A análise assinada por Luiz Pessoa levanta diversas questões que diz serem as mais controversas no atual debate político: “Existem medidas que o governo pode implementar sem tocar naquelas que se arriscam a ser declaradas inconstitucionais? Estará o TC comprometendo o sucesso do programa de assistência com argumentos de natureza política nas suas decisões? Estará a supremacia do pacto orçamental [da União Europeia] sendo respeitada pelo TC?”

É também reforçada a ideia de que a credibilidade internacional de Portugal e a sua capacidade para atrair investidores estão intimamente ligadas à previsibilidade das suas políticas econômicas e fiscais e que os mercados financeiros reagiram de imediato a cada reprovação do TC. Assim, “é evidente que é crucial um consenso entre atores políticos e constitucionais” para a conclusão do programa de assistência.

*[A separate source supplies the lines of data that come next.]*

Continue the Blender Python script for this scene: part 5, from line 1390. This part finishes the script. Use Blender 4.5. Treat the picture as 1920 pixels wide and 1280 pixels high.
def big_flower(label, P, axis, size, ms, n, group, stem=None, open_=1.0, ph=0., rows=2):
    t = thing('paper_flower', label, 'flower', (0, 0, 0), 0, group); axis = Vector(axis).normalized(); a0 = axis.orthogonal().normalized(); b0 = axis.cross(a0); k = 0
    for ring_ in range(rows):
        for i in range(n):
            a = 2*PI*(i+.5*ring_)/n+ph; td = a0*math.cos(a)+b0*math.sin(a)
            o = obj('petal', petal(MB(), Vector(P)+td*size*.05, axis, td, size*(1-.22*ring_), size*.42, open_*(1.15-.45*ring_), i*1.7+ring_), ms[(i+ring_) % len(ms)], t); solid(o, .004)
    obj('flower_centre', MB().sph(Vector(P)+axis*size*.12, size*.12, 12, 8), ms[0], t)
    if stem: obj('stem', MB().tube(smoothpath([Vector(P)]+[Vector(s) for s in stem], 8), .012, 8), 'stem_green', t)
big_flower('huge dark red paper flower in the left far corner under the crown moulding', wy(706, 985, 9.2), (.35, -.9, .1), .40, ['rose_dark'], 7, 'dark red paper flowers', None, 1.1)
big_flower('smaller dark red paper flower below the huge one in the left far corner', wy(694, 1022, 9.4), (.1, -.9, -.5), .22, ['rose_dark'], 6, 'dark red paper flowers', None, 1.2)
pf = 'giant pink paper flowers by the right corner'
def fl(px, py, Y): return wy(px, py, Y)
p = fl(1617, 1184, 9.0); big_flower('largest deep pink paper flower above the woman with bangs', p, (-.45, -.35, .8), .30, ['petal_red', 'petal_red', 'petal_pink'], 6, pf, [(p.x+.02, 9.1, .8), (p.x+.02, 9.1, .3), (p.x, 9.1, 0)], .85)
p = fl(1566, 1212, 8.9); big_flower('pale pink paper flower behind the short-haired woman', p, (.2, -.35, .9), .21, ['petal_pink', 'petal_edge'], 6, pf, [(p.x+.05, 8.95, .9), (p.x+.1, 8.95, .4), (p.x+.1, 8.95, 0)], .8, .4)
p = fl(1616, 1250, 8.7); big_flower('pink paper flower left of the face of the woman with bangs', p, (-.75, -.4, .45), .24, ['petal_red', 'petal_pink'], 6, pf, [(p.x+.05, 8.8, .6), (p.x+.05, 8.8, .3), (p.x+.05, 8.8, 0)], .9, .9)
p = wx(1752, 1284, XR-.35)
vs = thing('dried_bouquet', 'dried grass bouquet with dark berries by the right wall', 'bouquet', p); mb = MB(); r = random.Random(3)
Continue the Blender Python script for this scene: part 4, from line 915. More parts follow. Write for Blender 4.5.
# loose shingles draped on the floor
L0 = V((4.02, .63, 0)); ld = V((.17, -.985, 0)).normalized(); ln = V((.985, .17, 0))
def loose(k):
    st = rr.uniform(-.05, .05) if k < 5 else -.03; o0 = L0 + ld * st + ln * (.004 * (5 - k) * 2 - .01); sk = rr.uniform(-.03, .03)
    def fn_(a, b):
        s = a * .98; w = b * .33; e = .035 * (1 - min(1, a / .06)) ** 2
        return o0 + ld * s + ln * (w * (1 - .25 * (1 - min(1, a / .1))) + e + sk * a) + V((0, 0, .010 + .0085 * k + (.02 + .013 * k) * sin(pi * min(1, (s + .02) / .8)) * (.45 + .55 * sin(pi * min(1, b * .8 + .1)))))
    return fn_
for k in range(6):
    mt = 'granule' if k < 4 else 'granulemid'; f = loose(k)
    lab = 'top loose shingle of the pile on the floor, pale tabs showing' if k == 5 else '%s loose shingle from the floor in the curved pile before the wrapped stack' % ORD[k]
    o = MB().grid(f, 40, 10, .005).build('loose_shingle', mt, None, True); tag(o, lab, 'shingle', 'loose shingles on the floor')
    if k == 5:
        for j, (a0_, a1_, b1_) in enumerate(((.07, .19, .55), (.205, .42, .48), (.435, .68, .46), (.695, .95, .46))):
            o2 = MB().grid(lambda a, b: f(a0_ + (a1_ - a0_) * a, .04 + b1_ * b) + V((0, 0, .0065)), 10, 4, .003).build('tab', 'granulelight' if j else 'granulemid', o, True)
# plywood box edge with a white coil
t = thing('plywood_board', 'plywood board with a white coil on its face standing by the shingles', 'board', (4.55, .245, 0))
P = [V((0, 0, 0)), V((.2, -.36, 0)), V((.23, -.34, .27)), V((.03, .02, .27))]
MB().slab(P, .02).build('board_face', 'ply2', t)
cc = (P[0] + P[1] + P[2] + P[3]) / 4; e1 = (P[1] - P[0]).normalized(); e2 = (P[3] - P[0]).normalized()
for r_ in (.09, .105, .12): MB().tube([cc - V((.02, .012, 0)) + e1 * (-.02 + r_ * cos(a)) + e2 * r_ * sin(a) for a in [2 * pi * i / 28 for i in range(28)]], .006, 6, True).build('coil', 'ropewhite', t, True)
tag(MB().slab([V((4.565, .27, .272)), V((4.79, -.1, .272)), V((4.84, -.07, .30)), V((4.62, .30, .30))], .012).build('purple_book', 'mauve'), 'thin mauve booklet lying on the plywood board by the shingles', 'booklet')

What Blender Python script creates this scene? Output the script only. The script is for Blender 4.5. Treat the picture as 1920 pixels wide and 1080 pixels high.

O relatório refere ainda que o TC é visto como um risco para a aplicação do memorando de entendimento dentro e fora de Portugal, e levanta questões sobre a inconstitucionalidade do não cumprimento do pacto orçamental por Portugal, caso falhe as metas acordadas com a troika. Entre elas estão cortes nos gastos públicos que afetam diretamente os salários, os direitos trabalhistas conquistados através de décadas de lutas e direitos de assistência social cada vez mais escassos, enquanto os grandes bancos e companhias continuam recebendo resgates.

“Considerações inaceitáveis”

“São considerações inaceitáveis sobre o funcionamento da democracia portuguesa”, reagiu nesta sexta-feira ao Público a eurodeputada socialista Edite Estrela, referindo-se às expressões contidas no relatório interno da Comissão.

“O Tribunal Constitucional é tratado de forma desrespeitosa”, acentua, referindo-se à acusação de ativismo político formulada pelo representante de Bruxelas. “Como se o TC português não fosse igual ao Tribunal Constitucional alemão, o que é um atentado ao próprio Estado de direito”, acusa a eurodeputada.

Edite Estrela afirma que irá novamente interpelar a Comissão Europeia, chamando a atenção para a reincidência do comportamento do seu representante em Portugal.
Barroso e “o caldo entornado”

Já no início do mês de outubro, Durão Barroso se tinha antecipado à apresentação do OE, enviando um recado ao Tribunal Constitucional.

À margem de um encontro empresarial no Algarve, o presidente da Comissão Europeia afirmou que “o caldo entornaria” se Portugal falhasse o ajustamento, e alegou que o esforço de cumprimento do programa deve ser de todo o Estado português e não apenas do governo.

Barroso negou que a Comissão Europeia estivesse a trabalhar em outro cenário que não o do cumprimento do acordo com a troika, mas notou que, agora que se aproxima o final do programa de ajustamento, Portugal “não pode botar tudo a perder” e criar “instabilidade que prejudique o regresso aos mercados”.

“Quando as pessoas começam a duvidar, começam a vender dívida pública portuguesa, os juros começam a aumentar e lá temos outra vez o caldo entornado", disse o presidente da Comissão Europeia.